On the 5-minute timeframe, three signals were formed on Friday. The first two were particularly challenging. Initially, the price spent about five hours oscillating around the 1.2502–1.2508 area, then lingered for another couple of hours near the 1.2547 level. In both cases, buy signals were generated, and ultimately, the price reached 1.2613, where long positions could have been closed profitably. Around the 1.2613 level, a sell signal also formed, which could have brought profits to novice traders by the end of the day and week.
On the hourly timeframe, GBP/USD has completed its upward correction. We fully support the pound's decline in the medium term, as we believe this is the only logical scenario. However, it is worth remembering that the pound demonstrates high resilience against the US dollar. As a result, while a downward trend is expected, traders should rely on technical signals. The outcomes of the BoE and FOMC meetings fully support a further bearish outlook, but it's evident that the pound frequently shows unwarranted growth.
On Monday, the GBP/USD pair could resume its decline. While another corrective move is possible, a drop toward 1.2387 appears more likely.

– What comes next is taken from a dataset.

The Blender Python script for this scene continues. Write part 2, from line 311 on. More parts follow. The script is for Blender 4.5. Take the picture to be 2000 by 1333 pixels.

On the 5-minute TF, you can now trade at 1.2387, 1.2445, 1.2502-1.2508, 1.2547, 1.2633, 1.2680-1.2685, 1.2723, 1.2791-1.2798, 1.2848-1.2860, 1.2913, 1.2980-1.2993. On Monday, the UK will release the third estimate of its third-quarter GDP, which does not bode well for the pound. The British economy continues to edge closer to zero growth, and that says it all.
Support and Resistance Levels: These are target levels for opening or closing positions and can also serve as points for placing Take Profit orders.
Red Lines: Channels or trendlines indicating the current trend and the preferred direction for trading.
MACD Indicator (14,22,3): A histogram and signal line used as a supplementary source of trading signals.
Important Events and Reports: Found in the economic calendar, these can heavily influence price movements. Exercise caution or exit the market during their release to avoid sharp reversals.
Forex trading beginners should remember that not every trade will be profitable. Developing a clear strategy and practicing proper money management are essential for long-term trading success.